Like businesses based in Great Britain, Northern Ireland based businesses may have to make basic information available to the Great Britain authorities on request.

Import duties

Supply of qualifying NI goods from Northern Ireland to Great Britain will not be deemed to be imported goods. This means that Northern Ireland based businesses can supply directly to Great Britain and, unlike a business based anywhere else in the world, does not have to find a business based in Great Britain to take on the duty to meet retained Detergents Regulation requirements.

Northern Ireland based distributors who supply directly to the Great Britain market will not be able to rely on the labelling information provided to them from others in the Northern Ireland supply chain. This is because supply within Northern Ireland will be subject to the EU Detergents Regulation. Northern Ireland based distributors will have to take on the obligations and responsibilities for ensuring labelling and ingredient data sheet requirements for the detergents they supply to Great Britain are correct and in accordance with the retained Detergents Regulation (as amended).

Northern Ireland-based importers must comply with the EU Detergents Regulation first.
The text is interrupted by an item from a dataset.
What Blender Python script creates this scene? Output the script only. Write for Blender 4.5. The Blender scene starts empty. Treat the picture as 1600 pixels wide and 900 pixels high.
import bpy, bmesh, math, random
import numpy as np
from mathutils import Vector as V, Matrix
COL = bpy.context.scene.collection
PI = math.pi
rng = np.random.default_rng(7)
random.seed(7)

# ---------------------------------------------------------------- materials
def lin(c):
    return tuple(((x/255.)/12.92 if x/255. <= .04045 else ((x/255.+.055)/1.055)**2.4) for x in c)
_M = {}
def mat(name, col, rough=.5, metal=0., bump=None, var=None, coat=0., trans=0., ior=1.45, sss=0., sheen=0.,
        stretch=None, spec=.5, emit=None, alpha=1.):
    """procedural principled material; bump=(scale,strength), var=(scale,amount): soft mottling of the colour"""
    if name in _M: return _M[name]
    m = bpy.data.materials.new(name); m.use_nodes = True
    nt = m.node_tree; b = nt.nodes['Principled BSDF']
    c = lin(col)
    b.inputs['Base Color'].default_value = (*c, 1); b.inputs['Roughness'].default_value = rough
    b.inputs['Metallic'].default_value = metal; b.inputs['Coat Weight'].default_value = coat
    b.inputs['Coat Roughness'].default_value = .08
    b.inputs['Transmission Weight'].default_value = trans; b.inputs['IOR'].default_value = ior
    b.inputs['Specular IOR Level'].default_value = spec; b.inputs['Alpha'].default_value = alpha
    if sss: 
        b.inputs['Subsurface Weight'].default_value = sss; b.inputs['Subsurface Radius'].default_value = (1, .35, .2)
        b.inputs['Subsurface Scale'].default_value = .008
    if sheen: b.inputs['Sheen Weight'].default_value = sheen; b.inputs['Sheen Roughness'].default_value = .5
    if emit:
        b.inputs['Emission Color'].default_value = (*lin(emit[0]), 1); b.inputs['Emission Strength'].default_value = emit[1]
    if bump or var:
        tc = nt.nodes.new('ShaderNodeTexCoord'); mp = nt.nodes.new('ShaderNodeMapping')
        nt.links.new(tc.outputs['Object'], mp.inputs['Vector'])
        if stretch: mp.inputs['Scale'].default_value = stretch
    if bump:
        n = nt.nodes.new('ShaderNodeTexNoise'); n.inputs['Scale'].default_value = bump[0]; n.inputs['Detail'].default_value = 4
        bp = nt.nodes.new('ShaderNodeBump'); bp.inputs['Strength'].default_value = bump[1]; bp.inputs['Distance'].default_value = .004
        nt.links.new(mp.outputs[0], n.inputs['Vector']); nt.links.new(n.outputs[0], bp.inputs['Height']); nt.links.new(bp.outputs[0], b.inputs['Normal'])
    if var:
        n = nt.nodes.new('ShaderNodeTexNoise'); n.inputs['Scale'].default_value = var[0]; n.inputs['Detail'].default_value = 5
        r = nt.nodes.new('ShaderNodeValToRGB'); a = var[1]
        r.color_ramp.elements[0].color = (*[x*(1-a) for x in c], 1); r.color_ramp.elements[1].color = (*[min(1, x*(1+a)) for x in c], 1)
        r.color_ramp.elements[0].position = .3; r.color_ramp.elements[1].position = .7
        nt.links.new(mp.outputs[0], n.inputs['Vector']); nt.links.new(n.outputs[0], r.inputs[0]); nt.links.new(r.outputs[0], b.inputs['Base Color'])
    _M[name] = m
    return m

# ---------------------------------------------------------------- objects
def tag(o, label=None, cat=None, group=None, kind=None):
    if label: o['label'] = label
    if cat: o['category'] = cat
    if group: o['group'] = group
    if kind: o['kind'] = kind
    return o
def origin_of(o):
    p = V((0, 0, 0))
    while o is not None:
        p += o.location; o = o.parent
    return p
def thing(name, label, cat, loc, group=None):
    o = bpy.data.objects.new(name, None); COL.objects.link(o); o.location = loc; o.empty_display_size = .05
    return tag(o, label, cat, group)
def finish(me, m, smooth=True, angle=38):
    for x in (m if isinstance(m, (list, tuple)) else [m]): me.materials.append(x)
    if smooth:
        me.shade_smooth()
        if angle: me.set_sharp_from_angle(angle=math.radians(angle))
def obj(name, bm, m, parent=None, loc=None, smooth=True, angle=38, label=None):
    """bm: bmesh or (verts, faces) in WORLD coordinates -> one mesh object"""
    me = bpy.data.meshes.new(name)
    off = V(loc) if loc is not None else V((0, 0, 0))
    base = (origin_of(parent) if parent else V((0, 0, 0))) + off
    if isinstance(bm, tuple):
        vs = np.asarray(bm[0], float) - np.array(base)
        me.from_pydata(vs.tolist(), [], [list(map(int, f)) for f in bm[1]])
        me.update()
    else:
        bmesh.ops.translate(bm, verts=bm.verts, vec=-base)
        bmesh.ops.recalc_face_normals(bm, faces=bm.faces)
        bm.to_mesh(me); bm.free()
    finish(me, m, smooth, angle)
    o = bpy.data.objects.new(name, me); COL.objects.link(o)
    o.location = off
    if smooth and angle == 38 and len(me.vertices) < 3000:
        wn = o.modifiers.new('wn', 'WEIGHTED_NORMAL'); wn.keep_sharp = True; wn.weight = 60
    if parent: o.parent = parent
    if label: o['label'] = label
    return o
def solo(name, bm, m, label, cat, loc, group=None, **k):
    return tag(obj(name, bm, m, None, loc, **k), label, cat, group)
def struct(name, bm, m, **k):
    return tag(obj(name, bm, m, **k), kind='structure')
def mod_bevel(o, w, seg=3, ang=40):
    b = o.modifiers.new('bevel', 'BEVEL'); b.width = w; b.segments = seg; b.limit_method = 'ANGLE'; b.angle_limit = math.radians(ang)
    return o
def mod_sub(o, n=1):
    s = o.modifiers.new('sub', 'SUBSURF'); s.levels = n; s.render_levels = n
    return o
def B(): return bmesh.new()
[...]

If they then supply directly to the GB market, they effectively become responsible for meeting the requirements of the retained Detergents Regulation (as amended).

Separation provisions of the Withdrawal Agreement

Article 41(1) of the Withdrawal Agreement provides that an existing and individually identifiable good lawfully placed on the market in the EU or the United Kingdom before the end of the transition period may be further made available on the market of the EU or of the United Kingdom and circulate between these two markets until it reaches its end user. 

The economic operator relying on that provision bears the burden of proof of demonstrating on the basis of any relevant document that the good was placed on the market in the EU or the United Kingdom before the end of the transition period.